Monday, March 31, 2014

RAND study shows 9 million signed up off exchanges - here's why that's relevant

Oh goody!!!!

So a RAND study is apparently coming out, and I’m still quite unclear on what it actually shows. The result Avik Roy is emphasizing is that ~1/3rd of those who bought on the exchanges were previously uninsured. I’m going to go ahead and assume that’s actually NOT true, and that either the study’s methodology was flawed or, more likely, the interpretation of the data was flawed. Obviously, this wouldn’t be the first time. Exhibit A: The infamous McKinsey study, which has been and continues to be erroneously cited as showing that only 27% of those buying on the exchanges were previously uninsured.

What I AM willing to accept, for now, is the additional finding the study supposedly reports, which is that NINE MILLION PEOPLE have bought off the exchanges. If you’ve read Charles Gaba’s multiple entries on the McKinsey study, and perhaps also my piece elaborating on off-exchange enrollments, you’ll know that understanding the McKinsey poll depends heavily on knowing how many people enrolled off the exchanges. I made an estimate that ~36% of people enrolled off the exchanges, but that was based purely on estimates from numbers reported by companies that have BOTH on- and off-exchange plans – this COMPLETELY IGNORED the reality that there are several HUGE companies (e.g. Aetna) selling plans ONLY off the exchanges.

Just as importantly, the McKinsey study oversampled the previously insured by ~2.4 (they chose 1,000 insured and 1,000 uninsured from a total population of 10 million insured vs. 24 million uninsured). This skews their results to be even more biased towards previously insured people. Based on that alone, we’d expect a lot more people to have been previously uninsured, but we can’t be certain since they apparently also tried to correct for other factors. The point is that it ISN’T a random sample. I’m guessing the RAND study wasn’t a perfect random sample either – I’ll keep you posted on that.

So, in any case, the number was likely to be much higher, but I preferred to stick with a “conservative” (nyuck nyuck) estimate.

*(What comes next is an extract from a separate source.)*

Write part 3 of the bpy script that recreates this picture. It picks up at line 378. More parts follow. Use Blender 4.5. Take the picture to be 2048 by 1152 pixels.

Well that is no longer necessary. Now that we know that there were 9 million off the exchanges (assuming of course that the RAND study is correct in this), we can make some much better estimates of what the proportion of on vs. off exchange enrollments were, and thus estimate the number of previously uninsured people who enrolled on the exchanges. Let’s assume that the survey was taken very recently, say when on-exchange enrollment was 6 million. That means that there were about 67% of people buying off the exchanges. At the time of the McKinsey study, 27% of the people buying insurance were previously uninsured. That proportion had gone up from 10% the month before, and I think we can assume that the rate only continued to increase, especially in the last couple of days, but to be conservative (again), let’s assume that it stayed flat at 27%. That would mean that 73% were previously insured. 73% of 15 million (6 million on the exchanges, 9 million off the exchanges) is ~11 million. That means that ~4 million were previously uninsured. Now, the RAND study also said that the “vast majority” of those who bought off the exchanges were previously insured. I’m going to go ahead and assume that means 90%. This of course means that 10% (900,000) of those who bought off the exchanges were previously uninsured. Let’s round that up to 1 million. Subtracting 1 million from 4 million gives us 3 million previously uninsured people who bought on the exchanges. That puts us at 50% of those who bought on the exchanges were previously uninsured (exactly what Gaba predicted, by the way)!

Here’s the thing – I’m CERTAIN this is an underestimate. The fact is that a HUGE surge has happened in the last couple of days, and the majority of those signing up in that last surge are more likely than not to be previously uninsured.